Q: Do you have songs you recommend for when people are eating?
I: I like the old Kentucky-Fried-Chicken-and-a-Pizza-Hut song. My eating food music is definitely John Coltrane.
Q: Jazz giant John Coltrane’s A Love Supreme is one of the first records I ever owned.
I: It’s so good. I cry every time I listen to it.
Q: It’s an important record. It does all the right things, it makes you aspire to higher planes.
I: It wraps all your emotions into one big ball and pushes it down onto a record plate and you just play it over and over and over and just get wrapped up in it.
Q: Do you think you could live without music or art?
I: I don’t think I could ever live without music. Music is my art, art is just an outlet for it, if that makes any sense.
Q: What made you so disciplined to play music?
I: It was really just my need to make noises. I had been singing for as long as I can remember. Everything I could say I would sing instead. I was never good at taking lessons of any type so I had to teach myself everything.
It was just listening to records or movies and deciding I was gonna play it, then just sitting down and figuring it out. It’s like solving a math equation or something like that. I have to do this. I’m really stubborn.
Q: I could never stand my own singing enough to stick with music. You don’t have to think about that. Sound comes out of you and it sounds right.
I: I’m sure it’s the same as with you and writing. It’s like how you just write something down and it just clicks?
Q: No, it’s complete and utter torture for me!

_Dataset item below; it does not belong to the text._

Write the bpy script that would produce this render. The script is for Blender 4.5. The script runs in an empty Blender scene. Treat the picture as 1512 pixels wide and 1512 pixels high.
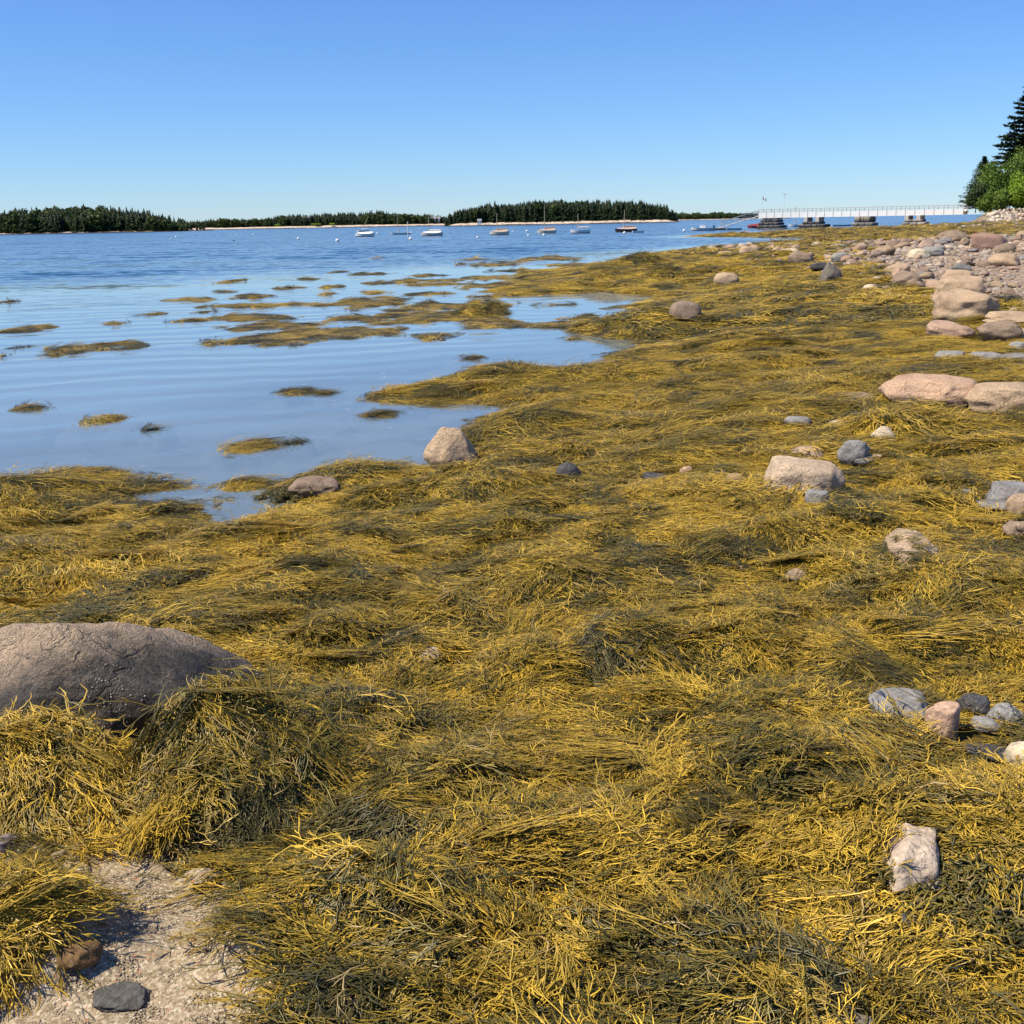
import bpy, math, random
import numpy as np
from mathutils import Matrix, Vector

R = math.radians
sc = bpy.context.scene
COL = sc.collection

# ------------------------------------------------------------------ camera
H = 2.2
F = 1650.0
PITCH = math.atan(427.5 / F)
ROLL = R(1.03)
_f = np.array([0, math.cos(PITCH), -math.sin(PITCH)])
_u0 = np.array([0, math.sin(PITCH), math.cos(PITCH)])
_r0 = np.array([1.0, 0, 0])
_u = _u0 * math.cos(ROLL) + _r0 * math.sin(ROLL)
_r = _r0 * math.cos(ROLL) - _u0 * math.sin(ROLL)
cam_d = bpy.data.cameras.new('camera')
cam = bpy.data.objects.new('camera', cam_d)
COL.objects.link(cam)
M = Matrix(((_r[0], _u[0], -_f[0], 0), (_r[1], _u[1], -_f[1], 0), (_r[2], _u[2], -_f[2], H), (0, 0, 0, 1)))
cam.matrix_world = M
cam_d.sensor_width = 36
cam_d.lens = 36 * F / 1512
cam_d.clip_start = 0.05
cam_d.clip_end = 30000
sc.camera = cam

# ------------------------------------------------------------------ light
SUN_AZ = -108.0
SUN_EL = 56.0
world = bpy.data.worlds.new('World')
sc.world = world
world.use_nodes = True
wn = world.node_tree
wn.nodes.clear()
sky = wn.nodes.new('ShaderNodeTexSky')
sky.sky_type = 'NISHITA'
sky.sun_disc = False
sky.sun_elevation = R(SUN_EL)
sky.sun_rotation = R(SUN_AZ % 360)
sky.altitude = 0
sky.air_density = 1.0
sky.dust_density = 0.0
sky.ozone_density = 10.0
hsv = wn.nodes.new('ShaderNodeMix')          # the phone's colour balance of the whole sky
hsv.data_type = 'RGBA'; hsv.blend_type = 'MULTIPLY'; hsv.inputs[0].default_value = 1.0
hsv.inputs[7].default_value = (0.67, 0.80, 0.985, 1)
bg = wn.nodes.new('ShaderNodeBackground')
bg.inputs['Strength'].default_value = 0.118
wo = wn.nodes.new('ShaderNodeOutputWorld')
wn.links.new(sky.outputs[0], hsv.inputs[6])
wn.links.new(hsv.outputs[2], bg.inputs['Color'])
wn.links.new(bg.outputs[0], wo.inputs['Surface'])
sl = bpy.data.lights.new('sun', 'SUN')
sl.energy = 5.0
sl.angle = R(0.55)
sl.color = (1.0, 0.875, 0.67)
sun = bpy.data.objects.new('sun', sl)
COL.objects.link(sun)
sd = Vector((math.sin(R(SUN_AZ)) * math.cos(R(SUN_EL)), math.cos(R(SUN_AZ)) * math.cos(R(SUN_EL)), math.sin(R(SUN_EL))))
sun.rotation_euler = sd.to_track_quat('Z', 'Y').to_euler()
sc.view_settings.view_transform = 'Standard'
sc.view_settings.look = 'None'
sc.view_settings.gamma = 1
sc.view_settings.use_curve_mapping = False
sc.view_settings.exposure = 0.36
sc.render.engine = 'CYCLES'
sc.cycles.max_bounces = 6
sc.cycles.transparent_max_bounces = 8
sc.cycles.caustics_reflective = False
sc.cycles.caustics_refractive = False

# ------------------------------------------------------------------ maths helpers
def _h(ix, iy, iz, s):
    with np.errstate(over='ignore'):
        n = (ix.astype(np.uint32) * np.uint32(374761393) + iy.astype(np.uint32) * np.uint32(668265263)
             + iz.astype(np.uint32) * np.uint32(2147483647) + np.uint32((s * 144665 + 1013904223) & 0xffffffff))
        n = (n ^ (n >> np.uint32(13))) * np.uint32(1274126177)
        n = n ^ (n >> np.uint32(16))
        n = (n * np.uint32(2246822519)) ^ (n >> np.uint32(11))
    return (n & np.uint32(0xffffff)).astype(np.float64) / float(0xffffff) * 2 - 1

def vn(x, y, z=0.0, s=0):
    x, y, z = np.broadcast_arrays(np.asarray(x, float), np.asarray(y, float), np.asarray(z, float))
    xi, yi, zi = np.floor(x), np.floor(y), np.floor(z)
    fx, fy, fz = x - xi, y - yi, z - zi
    fx, fy, fz = [t * t * t * (t * (t * 6 - 15) + 10) for t in (fx, fy, fz)]
    xi, yi, zi = xi.astype(np.int64), yi.astype(np.int64), zi.astype(np.int64)
    def c(a, b, d): return _h(xi + a, yi + b, zi + d, s)
    def L(a, b, t): return a + (b - a) * t
    return L(L(L(c(0,0,0), c(1,0,0), fx), L(c(0,1,0), c(1,1,0), fx), fy),
             L(L(c(0,0,1), c(1,0,1), fx), L(c(0,1,1), c(1,1,1), fx), fy), fz)

def fbm(x, y, z=0.0, s=0, o=4):
    r, a = 0, 1.0
    for k in range(o):
        r = r + a * vn(x * 2**k, y * 2**k, z * 2**k, s + k * 7)
        a *= 0.5
    return r

def sstep(t):
    t = np.clip(t, 0, 1)
    return t * t * (3 - 2 * t)

def ray(px, py):
    px, py = np.asarray(px, float), np.asarray(py, float)
    a = (px - 756) / F
    b = (756 - py) / F
    return _f[None, :] + a[:, None] * _r[None, :] + b[:, None] * _u[None, :]

def plane(px, py, z=0.0):
    d = ray(px, py)
    t = (H - z) / np.maximum(-d[:, 2], 1e-6)
    return d[:, 0] * t, d[:, 1] * t

def hor(px): return 328.5 - math.tan(ROLL) * (px - 756)
def atY(px, py, Y):
    d = ray([px], [py])[0]
    t = Y / d[1]
    return Vector((d[0] * t, Y, H + d[2] * t))

# ------------------------------------------------------------------ shoreline
shore_px = [(-60,709),(0,706),(60,694),(150,693),(190,704),(280,713),(288,721),(225,734),(235,741),(305,742),(312,757),
 (340,767),(385,756),(415,736),(440,706),(500,690),(560,688),(640,686),(685,650),(690,636),(705,622),(748,605),(700,597),(617,606),(587,599),
 (560,592),(538,592),(545,581),(593,572),(631,569),(676,555),(721,543),(765,545),(820,547),(845,556),(869,552),(903,548),(918,538),
 (889,528),(920,519),(972,503),(937,499),(913,488),(905,480),(924,476),(961,471),(958,464),(899,454),(965,447),(985,437),(961,436),(927,436),
 (893,431),(824,435),(755,436),(720,429),(765,422),(755,410),(779,401),(824,397),(865,392),(910,383),(955,374),(1000,370),(1100,363.5),
 (1160,360.5),(1230,357.5),(1290,354),(1330,353)]
sx, sy = plane(*zip(*shore_px))
main_poly = np.array([(-60, -5), (-14, 5.5)] + list(zip(sx, sy)) + [(60, 118), (90, 128), (400, 140), (400, -60), (-60, -60)])
spit_px = [(1395,353),(1330,352.5),(1260,352.8),(1200,351.5),(1120,350.5),(1060,350),(1015,349.3),(1040,347.5),(1100,345.8),(1150,342),(1195,338.6),(1250,337.3),(1290,337)]
tx, ty = plane(*zip(*spit_px))
spit_poly = np.array([(400, 132), (110, 134)] + list(zip(tx, ty)) + [(82, 212), (92, 224), (106, 250), (140, 300), (400, 330)])

def sdist(X, Y, poly):
    X = np.asarray(X, float); Y = np.asarray(Y, float)
    best = np.full(X.shape, 1e18)
    inside = np.zeros(X.shape, bool)
    n = len(poly)
    for i in range(n):
        ax, ay = poly[i]; bx, by = poly[(i + 1) % n]
        dx, dy = bx - ax, by - ay
        t = np.clip(((X - ax) * dx + (Y - ay) * dy) / (dx * dx + dy * dy + 1e-12), 0, 1)
        d = (X - ax - t * dx)**2 + (Y - ay - t * dy)**2
        best = np.minimum(best, d)
        cond = ((ay > Y) != (by > Y))
        with np.errstate(divide='ignore', invalid='ignore'):
            xi = (bx - ax) * (Y - ay) / (by - ay + 1e-15) + ax
        inside ^= cond & (X < xi)
    d = np.sqrt(best)
    return np.where(inside, d, -d)

# weed banks that just break the surface: centre px, centre row, half width, half height, (crest height)
isles_px = [(10,446,14,2),(30,488,42,6.5),(122,514,78,9.5),(3,526,7,2),(41,604,20,4),(150,619,28,5.5),(227,633,13,4),(167,478,18,2),
 (228,464,20,2.2),(282,443,36,3.2),(284,473,28,3),(303,461,14,2),(340,416,14,2.5),(371,438,30,3),(375,451,56,4),(378,469,54,5.5),
 (395,481,52,7),(406,502,82,9),(470,490,58,9),(440,578,24,4.5),(476,581,14,2.5),(375,658,43,10),(435,653,13,3),(562,612,24,4.5),
 (695,530,20,4.5),(638,498,33,5.5),(550,432,23,2.2),(628,434,36,2.2),(717,438,26,2),(545,448,66,7),(625,454,60,5),(720,452,100,5),
 (600,469,130,9),(714,476,46,10),(772,480,62,5),(880,480,80,5.5),(528,491,62,8),(842,501,18,2),(865,466,16,2.2),(856,471,32,2),
 (500,402,14,1.4),(550,404,32,1.8),(628,407,32,2),(562,418,42,2),(640,414,56,2.4),(638,420,50,1.6),(714,410,36,3.6),(493,423,18,2),
 (483,434,12,1.5),(727,390,42,2),(810,381,48,3.6),(838,391,28,3),(780,400,50,2.5),(772,421,62,6),(380,714,47,7.5),(560,381,10,.8),(700,383,22,1.2),(760,387,20,1.2),(455,412,22,1.3),(420,426,26,1.5),(330,431,22,1.5),(1180,355.5,60,.8)]
isles = []
for i, (cx, cy, hw, hh) in enumerate(isles_px):
    x, y = plane([cx - hw, cx + hw, cx, cx], [cy - math.tan(ROLL) * -hw * 1, cy - math.tan(ROLL) * hw, cy - hh, cy + hh])
    px_, py_ = plane([cx], [cy])
    isles.append((px_[0], py_[0], abs(x[1] - x[0]) / 2, abs(y[2] - y[3]) / 2, 0.024))

def isle_field(X, Y, z):
    for ii, (cx, cy, a, b, h) in enumerate(isles):
        m = (np.abs(X - cx) < a * 1.8) & (np.abs(Y - cy) < b * 1.8)
        if not m.any(): continue
        uu, vv_ = (X[m] - cx) / a, (Y[m] - cy) / b
        k_ = max(1.0, a / b * .6)
        r = np.sqrt(uu**2 + vv_**2) + .10 + .50 * vn(uu * 1.6 + ii * 3.1, vv_ * 1.3, 0, 41) + .34 * vn(uu * 4.5 + ii, vv_ * 2.4, 0, 42) + .26 * vn(uu * 12, vv_ * 5, 0, 43)
        zz = np.where(r < 1, h * np.sqrt(np.maximum(0, 1 - r)) * 1.3 + 0.004, -0.25 * (r - 1) * min(a, b))
        z[m] = np.maximum(z[m], np.maximum(zz, -0.4))
    return z

# hand placed weed mounds: px, row, radius along x, radius along y, height  (row = their foot on the shore)
mound_px = [(770, 640, .5, .4, .16), (900, 560, .9, .8, .12), (720, 484, .62, .6, .36), (945, 396, .9, 1.0, .5), (1000, 410, .9, 1.0, .2), (900, 402, .8, .8, .2), (890, 412, .8, .8, .2),
            (940, 485, 1.3, 1.2, .30), (700, 735, .45, .3, .12), (860, 870, .34, .28, .10), (1210, 800, .4, .22, .10), (1330, 640, .45, .4, .14),
            (520, 715, .5, .3, .12), (1030, 460, .7, .7, .15), (1100, 545, .8, .6, .12), (740, 560, .8, .6, .1), (1440, 1290, .34, .2, .12),
            (650, 1190, .22, .16, .09), (540, 1080, .25, .18, .08), (950, 980, .35, .25, .09), (1330, 1240, .2, .15, .05), (60, 1420, .25, .16, .10),
            (500, 1390, .32, .2, .10), (880, 1270, .3, .2, .08), (1120, 1150, .3, .2, .08), (1420, 900, .4, .3, .1), (150, 840, .5, .3, .06)]
pools = [(-10, 764, .5, .36, .30), (60, 880, .34, .18, .14), (250, 735, .3, .16, .12), (190, 835, .25, .14, .08), (720, 567, .5, .2, .1), (925, 568, .3, .25, .07), (700, 612, .5, .2, .05)]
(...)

I: It’s just feeling, really. When I go to speak, sometimes I just feel like I need to sing instead. I was born with this thing inside of me that I just need to make noise and it turned out to be actual music, which is pretty cool.
Q: When did somebody say you should be a musician?
I: When I was a little baby we did singing in school and it made me really happy. My parents have always been so supportive and say, “Oh you’re the best.” But you know when your parents say you’re the best sometimes it doesn’t actually means that, they just love you. That’s what I was worried about. But over the years I figured out I might have something still.
Q: Did you do solos when you did choir?
I: I did duets with my big sister. That was when everyone said, “Oh my gosh, they’re so great.” and we did all the duets after that.
Q: You have a big sister too?
I: I’m one of three girls. My big sister is 28 and the little one is 18.
Q: Are they expecting you to put them to work?
I: I hope so. My little one wants to do a Christmas album with me. She’s so talented.
Q: What would be your ultimate Christmas song?
I: I would love to do “Silent Night.” It’s nice and simple but beautiful.